* START Information provided *

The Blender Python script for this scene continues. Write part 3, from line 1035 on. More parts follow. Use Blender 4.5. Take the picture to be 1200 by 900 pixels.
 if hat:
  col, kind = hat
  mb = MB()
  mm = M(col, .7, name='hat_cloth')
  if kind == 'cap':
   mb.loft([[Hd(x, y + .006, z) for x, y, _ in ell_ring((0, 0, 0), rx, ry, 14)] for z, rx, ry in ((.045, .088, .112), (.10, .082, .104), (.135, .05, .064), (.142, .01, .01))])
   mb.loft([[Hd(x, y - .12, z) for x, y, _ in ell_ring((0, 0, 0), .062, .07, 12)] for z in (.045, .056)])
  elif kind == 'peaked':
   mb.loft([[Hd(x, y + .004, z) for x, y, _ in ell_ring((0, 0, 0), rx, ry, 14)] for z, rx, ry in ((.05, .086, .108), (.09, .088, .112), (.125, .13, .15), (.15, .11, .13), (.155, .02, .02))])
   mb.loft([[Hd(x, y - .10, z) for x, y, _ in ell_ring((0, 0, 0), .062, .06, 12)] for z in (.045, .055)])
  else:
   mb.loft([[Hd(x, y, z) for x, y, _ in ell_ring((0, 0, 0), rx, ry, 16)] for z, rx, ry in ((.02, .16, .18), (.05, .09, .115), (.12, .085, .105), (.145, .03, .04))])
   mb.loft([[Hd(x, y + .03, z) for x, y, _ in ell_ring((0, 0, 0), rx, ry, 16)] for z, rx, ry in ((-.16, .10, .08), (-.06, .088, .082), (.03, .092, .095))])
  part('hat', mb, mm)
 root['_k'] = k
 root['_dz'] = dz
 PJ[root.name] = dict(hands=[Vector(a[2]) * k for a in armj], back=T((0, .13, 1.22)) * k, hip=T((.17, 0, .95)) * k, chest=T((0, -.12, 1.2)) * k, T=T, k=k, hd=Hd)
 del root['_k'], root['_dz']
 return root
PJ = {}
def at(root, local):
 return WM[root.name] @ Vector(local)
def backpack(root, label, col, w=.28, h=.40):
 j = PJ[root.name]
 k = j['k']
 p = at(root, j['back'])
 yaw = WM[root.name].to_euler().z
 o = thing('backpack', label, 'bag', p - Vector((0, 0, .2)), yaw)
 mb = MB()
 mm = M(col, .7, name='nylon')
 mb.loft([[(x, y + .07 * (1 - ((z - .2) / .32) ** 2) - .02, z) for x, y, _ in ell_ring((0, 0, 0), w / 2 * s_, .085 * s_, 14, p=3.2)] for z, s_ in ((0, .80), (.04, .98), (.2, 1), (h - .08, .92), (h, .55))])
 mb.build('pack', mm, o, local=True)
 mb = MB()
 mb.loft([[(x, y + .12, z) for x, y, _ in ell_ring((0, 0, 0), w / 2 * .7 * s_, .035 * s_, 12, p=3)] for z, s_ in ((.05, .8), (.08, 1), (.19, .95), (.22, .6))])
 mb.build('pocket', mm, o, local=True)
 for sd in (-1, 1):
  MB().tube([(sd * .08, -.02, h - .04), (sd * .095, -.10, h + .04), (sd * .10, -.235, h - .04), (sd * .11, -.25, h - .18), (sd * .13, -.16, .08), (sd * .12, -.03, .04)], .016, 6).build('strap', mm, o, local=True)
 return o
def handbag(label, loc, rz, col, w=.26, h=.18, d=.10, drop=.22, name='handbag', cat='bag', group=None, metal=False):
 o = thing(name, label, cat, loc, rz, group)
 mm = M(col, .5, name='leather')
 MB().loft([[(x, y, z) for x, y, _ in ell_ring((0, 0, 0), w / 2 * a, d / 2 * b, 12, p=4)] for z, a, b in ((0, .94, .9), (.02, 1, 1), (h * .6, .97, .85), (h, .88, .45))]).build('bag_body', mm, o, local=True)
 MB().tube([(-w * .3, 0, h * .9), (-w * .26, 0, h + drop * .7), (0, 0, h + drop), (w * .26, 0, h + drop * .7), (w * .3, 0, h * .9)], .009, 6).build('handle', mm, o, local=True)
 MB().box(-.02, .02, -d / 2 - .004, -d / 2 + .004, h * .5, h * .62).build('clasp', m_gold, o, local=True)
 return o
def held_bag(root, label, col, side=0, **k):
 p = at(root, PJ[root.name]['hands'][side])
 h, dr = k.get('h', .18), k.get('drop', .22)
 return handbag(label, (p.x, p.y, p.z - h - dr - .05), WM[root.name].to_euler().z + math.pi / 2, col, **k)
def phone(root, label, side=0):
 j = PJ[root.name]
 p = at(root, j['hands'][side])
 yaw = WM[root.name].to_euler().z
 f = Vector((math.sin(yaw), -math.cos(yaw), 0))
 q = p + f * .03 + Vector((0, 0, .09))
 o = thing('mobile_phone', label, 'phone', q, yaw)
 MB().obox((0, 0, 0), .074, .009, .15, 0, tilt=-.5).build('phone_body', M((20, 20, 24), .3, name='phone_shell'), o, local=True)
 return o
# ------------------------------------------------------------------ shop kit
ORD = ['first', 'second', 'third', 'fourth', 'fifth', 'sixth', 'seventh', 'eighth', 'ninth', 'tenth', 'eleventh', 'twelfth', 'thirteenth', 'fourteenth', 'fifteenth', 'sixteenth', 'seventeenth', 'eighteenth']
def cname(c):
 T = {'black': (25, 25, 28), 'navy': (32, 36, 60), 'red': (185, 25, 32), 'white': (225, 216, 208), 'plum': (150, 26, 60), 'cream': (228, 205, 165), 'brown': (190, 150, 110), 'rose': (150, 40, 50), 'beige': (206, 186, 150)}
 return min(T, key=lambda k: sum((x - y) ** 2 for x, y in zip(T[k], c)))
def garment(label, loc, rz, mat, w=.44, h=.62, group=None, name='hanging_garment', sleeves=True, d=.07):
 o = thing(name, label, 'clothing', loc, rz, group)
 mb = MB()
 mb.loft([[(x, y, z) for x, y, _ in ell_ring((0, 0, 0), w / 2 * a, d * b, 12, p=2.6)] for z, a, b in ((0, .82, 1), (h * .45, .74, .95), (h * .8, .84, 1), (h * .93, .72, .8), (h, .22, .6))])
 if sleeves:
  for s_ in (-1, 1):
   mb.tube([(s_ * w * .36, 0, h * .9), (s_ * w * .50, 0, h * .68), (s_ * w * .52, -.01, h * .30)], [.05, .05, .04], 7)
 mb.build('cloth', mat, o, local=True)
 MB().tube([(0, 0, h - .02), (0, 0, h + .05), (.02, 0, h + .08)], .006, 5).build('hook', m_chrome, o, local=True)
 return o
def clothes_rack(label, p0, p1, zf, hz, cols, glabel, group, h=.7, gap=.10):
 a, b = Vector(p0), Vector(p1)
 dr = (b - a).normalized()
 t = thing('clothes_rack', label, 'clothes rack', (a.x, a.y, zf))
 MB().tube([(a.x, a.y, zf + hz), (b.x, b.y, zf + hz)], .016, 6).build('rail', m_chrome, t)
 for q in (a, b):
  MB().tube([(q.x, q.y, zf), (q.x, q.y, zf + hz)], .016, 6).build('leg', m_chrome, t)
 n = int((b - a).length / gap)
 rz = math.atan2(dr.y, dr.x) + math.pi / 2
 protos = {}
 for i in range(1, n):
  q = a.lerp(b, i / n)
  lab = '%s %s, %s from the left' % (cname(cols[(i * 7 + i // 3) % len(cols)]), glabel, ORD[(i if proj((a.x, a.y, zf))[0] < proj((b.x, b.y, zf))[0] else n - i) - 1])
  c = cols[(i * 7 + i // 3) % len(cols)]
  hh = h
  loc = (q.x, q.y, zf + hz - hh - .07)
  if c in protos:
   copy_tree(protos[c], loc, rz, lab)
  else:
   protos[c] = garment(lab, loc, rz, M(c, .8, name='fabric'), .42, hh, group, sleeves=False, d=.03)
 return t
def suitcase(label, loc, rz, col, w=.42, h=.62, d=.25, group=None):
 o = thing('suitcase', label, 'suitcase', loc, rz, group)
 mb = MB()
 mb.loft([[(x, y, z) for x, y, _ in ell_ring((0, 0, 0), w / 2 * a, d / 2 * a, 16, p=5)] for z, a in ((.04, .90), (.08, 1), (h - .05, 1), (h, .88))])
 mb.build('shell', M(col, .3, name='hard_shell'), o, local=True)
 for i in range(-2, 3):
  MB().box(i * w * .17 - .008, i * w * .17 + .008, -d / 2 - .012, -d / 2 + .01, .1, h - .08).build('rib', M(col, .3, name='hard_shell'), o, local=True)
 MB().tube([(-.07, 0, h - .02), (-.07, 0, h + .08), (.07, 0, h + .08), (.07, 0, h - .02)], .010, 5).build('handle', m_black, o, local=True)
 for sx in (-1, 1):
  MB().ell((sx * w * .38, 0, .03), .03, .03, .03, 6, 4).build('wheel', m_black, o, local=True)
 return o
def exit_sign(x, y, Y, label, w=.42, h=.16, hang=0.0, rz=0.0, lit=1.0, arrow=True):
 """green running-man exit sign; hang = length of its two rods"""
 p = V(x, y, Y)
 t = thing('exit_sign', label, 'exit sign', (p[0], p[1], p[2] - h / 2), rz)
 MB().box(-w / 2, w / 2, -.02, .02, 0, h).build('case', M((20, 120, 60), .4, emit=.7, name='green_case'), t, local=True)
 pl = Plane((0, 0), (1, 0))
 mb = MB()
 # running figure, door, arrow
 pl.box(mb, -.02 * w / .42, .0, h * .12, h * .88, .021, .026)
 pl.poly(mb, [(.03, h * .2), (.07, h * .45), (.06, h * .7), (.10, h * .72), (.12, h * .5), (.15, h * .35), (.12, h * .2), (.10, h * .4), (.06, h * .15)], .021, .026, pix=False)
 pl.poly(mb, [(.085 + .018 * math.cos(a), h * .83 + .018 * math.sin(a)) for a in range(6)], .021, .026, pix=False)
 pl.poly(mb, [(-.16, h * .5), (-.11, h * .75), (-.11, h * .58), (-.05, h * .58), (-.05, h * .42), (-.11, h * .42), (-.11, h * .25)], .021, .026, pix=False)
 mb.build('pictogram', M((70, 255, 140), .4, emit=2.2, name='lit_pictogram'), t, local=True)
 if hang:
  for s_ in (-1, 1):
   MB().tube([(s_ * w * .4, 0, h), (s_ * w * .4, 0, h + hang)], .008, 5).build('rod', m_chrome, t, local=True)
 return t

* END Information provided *

» **Problem**: Sift the material for lines with the string "part". Copy each one found.

» **Written answer**:
The Blender Python script for this scene continues. Write part 3, from line 1035 on. More parts follow. Use Blender 4.5. Take the picture to be 1200 by 900 pixels.
  part('hat', mb, mm)